__JOB__: Repeat every line below exactly as it reads.

__SOURCE MATERIAL__:

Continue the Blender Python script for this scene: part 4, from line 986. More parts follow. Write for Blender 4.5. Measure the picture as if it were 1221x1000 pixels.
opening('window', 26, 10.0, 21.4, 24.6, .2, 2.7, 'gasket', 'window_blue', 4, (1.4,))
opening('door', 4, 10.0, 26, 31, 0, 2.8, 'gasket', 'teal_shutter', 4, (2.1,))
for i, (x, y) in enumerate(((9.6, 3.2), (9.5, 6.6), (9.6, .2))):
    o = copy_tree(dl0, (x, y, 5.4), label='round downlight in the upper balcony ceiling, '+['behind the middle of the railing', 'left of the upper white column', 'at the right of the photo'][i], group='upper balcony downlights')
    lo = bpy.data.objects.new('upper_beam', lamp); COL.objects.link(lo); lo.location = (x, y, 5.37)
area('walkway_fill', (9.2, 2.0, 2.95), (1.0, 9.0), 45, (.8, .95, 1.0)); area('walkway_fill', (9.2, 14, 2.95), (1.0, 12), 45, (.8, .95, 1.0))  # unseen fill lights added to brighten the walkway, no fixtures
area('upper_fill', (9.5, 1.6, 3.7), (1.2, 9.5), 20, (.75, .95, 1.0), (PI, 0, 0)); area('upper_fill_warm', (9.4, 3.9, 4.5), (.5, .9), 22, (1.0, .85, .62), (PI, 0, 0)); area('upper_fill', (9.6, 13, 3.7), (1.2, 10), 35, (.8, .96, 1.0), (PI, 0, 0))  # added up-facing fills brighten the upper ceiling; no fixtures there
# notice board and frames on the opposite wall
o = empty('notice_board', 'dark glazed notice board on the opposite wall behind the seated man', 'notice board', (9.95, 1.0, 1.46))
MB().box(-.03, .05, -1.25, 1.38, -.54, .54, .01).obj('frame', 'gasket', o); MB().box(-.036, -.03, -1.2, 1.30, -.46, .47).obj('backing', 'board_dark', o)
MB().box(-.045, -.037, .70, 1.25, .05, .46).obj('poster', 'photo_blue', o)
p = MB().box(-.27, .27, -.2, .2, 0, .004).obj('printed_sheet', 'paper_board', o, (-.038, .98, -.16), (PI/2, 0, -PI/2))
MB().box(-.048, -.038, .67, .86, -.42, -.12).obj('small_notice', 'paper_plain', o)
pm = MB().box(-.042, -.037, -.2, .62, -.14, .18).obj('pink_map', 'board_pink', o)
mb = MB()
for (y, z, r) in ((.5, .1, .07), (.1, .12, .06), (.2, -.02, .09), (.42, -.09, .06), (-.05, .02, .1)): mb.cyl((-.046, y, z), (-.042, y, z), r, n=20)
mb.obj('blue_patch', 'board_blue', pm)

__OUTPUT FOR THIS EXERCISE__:
Continue the Blender Python script for this scene: part 4, from line 986. More parts follow. Write for Blender 4.5. Measure the picture as if it were 1221x1000 pixels.
opening('window', 26, 10.0, 21.4, 24.6, .2, 2.7, 'gasket', 'window_blue', 4, (1.4,))
opening('door', 4, 10.0, 26, 31, 0, 2.8, 'gasket', 'teal_shutter', 4, (2.1,))
for i, (x, y) in enumerate(((9.6, 3.2), (9.5, 6.6), (9.6, .2))):
    o = copy_tree(dl0, (x, y, 5.4), label='round downlight in the upper balcony ceiling, '+['behind the middle of the railing', 'left of the upper white column', 'at the right of the photo'][i], group='upper balcony downlights')
    lo = bpy.data.objects.new('upper_beam', lamp); COL.objects.link(lo); lo.location = (x, y, 5.37)
area('walkway_fill', (9.2, 2.0, 2.95), (1.0, 9.0), 45, (.8, .95, 1.0)); area('walkway_fill', (9.2, 14, 2.95), (1.0, 12), 45, (.8, .95, 1.0))  # unseen fill lights added to brighten the walkway, no fixtures
area('upper_fill', (9.5, 1.6, 3.7), (1.2, 9.5), 20, (.75, .95, 1.0), (PI, 0, 0)); area('upper_fill_warm', (9.4, 3.9, 4.5), (.5, .9), 22, (1.0, .85, .62), (PI, 0, 0)); area('upper_fill', (9.6, 13, 3.7), (1.2, 10), 35, (.8, .96, 1.0), (PI, 0, 0))  # added up-facing fills brighten the upper ceiling; no fixtures there
# notice board and frames on the opposite wall
o = empty('notice_board', 'dark glazed notice board on the opposite wall behind the seated man', 'notice board', (9.95, 1.0, 1.46))
MB().box(-.03, .05, -1.25, 1.38, -.54, .54, .01).obj('frame', 'gasket', o); MB().box(-.036, -.03, -1.2, 1.30, -.46, .47).obj('backing', 'board_dark', o)
MB().box(-.045, -.037, .70, 1.25, .05, .46).obj('poster', 'photo_blue', o)
p = MB().box(-.27, .27, -.2, .2, 0, .004).obj('printed_sheet', 'paper_board', o, (-.038, .98, -.16), (PI/2, 0, -PI/2))
MB().box(-.048, -.038, .67, .86, -.42, -.12).obj('small_notice', 'paper_plain', o)
pm = MB().box(-.042, -.037, -.2, .62, -.14, .18).obj('pink_map', 'board_pink', o)
mb = MB()
for (y, z, r) in ((.5, .1, .07), (.1, .12, .06), (.2, -.02, .09), (.42, -.09, .06), (-.05, .02, .1)): mb.cyl((-.046, y, z), (-.042, y, z), r, n=20)
mb.obj('blue_patch', 'board_blue', pm)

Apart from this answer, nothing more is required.